Task details —
Give the data again, word for word.

Data —
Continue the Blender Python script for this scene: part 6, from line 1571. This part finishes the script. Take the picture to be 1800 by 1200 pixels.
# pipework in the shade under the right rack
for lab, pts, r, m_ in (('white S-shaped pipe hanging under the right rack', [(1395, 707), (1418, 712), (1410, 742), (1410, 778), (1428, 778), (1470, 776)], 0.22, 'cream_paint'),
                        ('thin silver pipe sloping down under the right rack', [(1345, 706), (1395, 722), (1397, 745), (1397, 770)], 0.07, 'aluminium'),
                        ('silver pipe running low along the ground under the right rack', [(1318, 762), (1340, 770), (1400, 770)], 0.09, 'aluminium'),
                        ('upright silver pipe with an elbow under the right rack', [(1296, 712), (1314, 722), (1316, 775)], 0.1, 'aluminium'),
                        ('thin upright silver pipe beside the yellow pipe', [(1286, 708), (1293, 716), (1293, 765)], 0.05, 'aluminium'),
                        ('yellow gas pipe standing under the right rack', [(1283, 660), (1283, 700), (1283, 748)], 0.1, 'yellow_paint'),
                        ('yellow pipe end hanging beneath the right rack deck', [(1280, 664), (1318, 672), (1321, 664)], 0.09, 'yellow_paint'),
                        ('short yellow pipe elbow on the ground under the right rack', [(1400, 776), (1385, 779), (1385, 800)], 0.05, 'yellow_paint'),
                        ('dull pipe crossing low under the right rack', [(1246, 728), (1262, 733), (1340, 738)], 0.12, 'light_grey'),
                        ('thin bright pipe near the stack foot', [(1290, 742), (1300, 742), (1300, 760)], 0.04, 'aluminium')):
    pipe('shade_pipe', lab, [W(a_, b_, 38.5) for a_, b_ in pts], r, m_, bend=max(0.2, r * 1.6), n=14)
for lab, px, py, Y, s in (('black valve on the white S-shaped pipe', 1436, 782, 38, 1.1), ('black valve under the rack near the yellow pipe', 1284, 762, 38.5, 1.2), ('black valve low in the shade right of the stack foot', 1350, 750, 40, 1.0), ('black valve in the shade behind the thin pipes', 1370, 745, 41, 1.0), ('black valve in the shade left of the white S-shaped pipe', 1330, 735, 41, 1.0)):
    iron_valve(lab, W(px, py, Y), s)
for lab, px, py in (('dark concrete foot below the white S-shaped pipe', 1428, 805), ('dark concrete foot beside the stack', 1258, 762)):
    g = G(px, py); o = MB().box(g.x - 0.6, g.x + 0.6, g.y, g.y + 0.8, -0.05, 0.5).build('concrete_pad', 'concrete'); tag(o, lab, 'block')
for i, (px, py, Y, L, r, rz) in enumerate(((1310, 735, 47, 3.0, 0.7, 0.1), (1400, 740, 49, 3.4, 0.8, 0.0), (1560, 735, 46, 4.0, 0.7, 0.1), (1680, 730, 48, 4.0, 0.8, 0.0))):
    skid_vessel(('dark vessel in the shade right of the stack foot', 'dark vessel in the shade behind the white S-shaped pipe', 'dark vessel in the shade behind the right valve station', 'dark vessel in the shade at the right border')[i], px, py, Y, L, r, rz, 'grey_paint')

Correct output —
Continue the Blender Python script for this scene: part 6, from line 1571. This part finishes the script. Take the picture to be 1800 by 1200 pixels.
# pipework in the shade under the right rack
for lab, pts, r, m_ in (('white S-shaped pipe hanging under the right rack', [(1395, 707), (1418, 712), (1410, 742), (1410, 778), (1428, 778), (1470, 776)], 0.22, 'cream_paint'),
                        ('thin silver pipe sloping down under the right rack', [(1345, 706), (1395, 722), (1397, 745), (1397, 770)], 0.07, 'aluminium'),
                        ('silver pipe running low along the ground under the right rack', [(1318, 762), (1340, 770), (1400, 770)], 0.09, 'aluminium'),
                        ('upright silver pipe with an elbow under the right rack', [(1296, 712), (1314, 722), (1316, 775)], 0.1, 'aluminium'),
                        ('thin upright silver pipe beside the yellow pipe', [(1286, 708), (1293, 716), (1293, 765)], 0.05, 'aluminium'),
                        ('yellow gas pipe standing under the right rack', [(1283, 660), (1283, 700), (1283, 748)], 0.1, 'yellow_paint'),
                        ('yellow pipe end hanging beneath the right rack deck', [(1280, 664), (1318, 672), (1321, 664)], 0.09, 'yellow_paint'),
                        ('short yellow pipe elbow on the ground under the right rack', [(1400, 776), (1385, 779), (1385, 800)], 0.05, 'yellow_paint'),
                        ('dull pipe crossing low under the right rack', [(1246, 728), (1262, 733), (1340, 738)], 0.12, 'light_grey'),
                        ('thin bright pipe near the stack foot', [(1290, 742), (1300, 742), (1300, 760)], 0.04, 'aluminium')):
    pipe('shade_pipe', lab, [W(a_, b_, 38.5) for a_, b_ in pts], r, m_, bend=max(0.2, r * 1.6), n=14)
for lab, px, py, Y, s in (('black valve on the white S-shaped pipe', 1436, 782, 38, 1.1), ('black valve under the rack near the yellow pipe', 1284, 762, 38.5, 1.2), ('black valve low in the shade right of the stack foot', 1350, 750, 40, 1.0), ('black valve in the shade behind the thin pipes', 1370, 745, 41, 1.0), ('black valve in the shade left of the white S-shaped pipe', 1330, 735, 41, 1.0)):
    iron_valve(lab, W(px, py, Y), s)
for lab, px, py in (('dark concrete foot below the white S-shaped pipe', 1428, 805), ('dark concrete foot beside the stack', 1258, 762)):
    g = G(px, py); o = MB().box(g.x - 0.6, g.x + 0.6, g.y, g.y + 0.8, -0.05, 0.5).build('concrete_pad', 'concrete'); tag(o, lab, 'block')
for i, (px, py, Y, L, r, rz) in enumerate(((1310, 735, 47, 3.0, 0.7, 0.1), (1400, 740, 49, 3.4, 0.8, 0.0), (1560, 735, 46, 4.0, 0.7, 0.1), (1680, 730, 48, 4.0, 0.8, 0.0))):
    skid_vessel(('dark vessel in the shade right of the stack foot', 'dark vessel in the shade behind the white S-shaped pipe', 'dark vessel in the shade behind the right valve station', 'dark vessel in the shade at the right border')[i], px, py, Y, L, r, rz, 'grey_paint')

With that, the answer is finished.